India needs to leverage its invaluable resource of 18 million overseas Indians which largely remains untapped. Fortunately, this group continues to maintain strong connection to the homeland. It is time that the Indian government leveraged this strong bond for the nation to create a win-win partnership with Indians settled abroad having both capital and knowledge to target investment in specific sectors to derive the maximum benefits. The government will have a major role in terms of creating a platform for interactions, offering ease in business processes and fiscal incentives for attracting investments in areas generally overlooked.

Innovative market mechanism

Small farmers who form the bulk of the agri-food supply chain are faced with challenges with the domestic markets undergoing rapid modernisation, besides facing other existing challenges of weak market linkages and inefficient supply chains resulting in high levels of food wastage.

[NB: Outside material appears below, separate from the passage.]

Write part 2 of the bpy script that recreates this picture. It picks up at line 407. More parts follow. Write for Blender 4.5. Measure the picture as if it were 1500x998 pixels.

The huge retail industry is expected to grow in size with the expanding size of the middle class. A modern expanding market and its supply chain have the potential to offer increased economic opportunities for all players in the agrifood and processed food chain including the small producers. High transaction costs and additional risks are generally associated with procurement from fragmented land owners/small-scale farmers having low production volumes, and less access to technology and finance. It will require innovative business models that will incorporate the specific advantages which a small landholder possesses.

It is for the stakeholders to ensure that the benefits of technology reach the bottom of the pyramid, making it more inclusive. The Open Network for Digital Commerce (ONDC) proposed by the DPIIT is a good initiative in this direction and is stated to be working to activate e-commerce in the agriculture domain in partnership with the National Bank for Agriculture and Rural Development (NABARD). Hopefully, its focus on establishing market linkages for the small farmers will help them participate in the market along with the large players.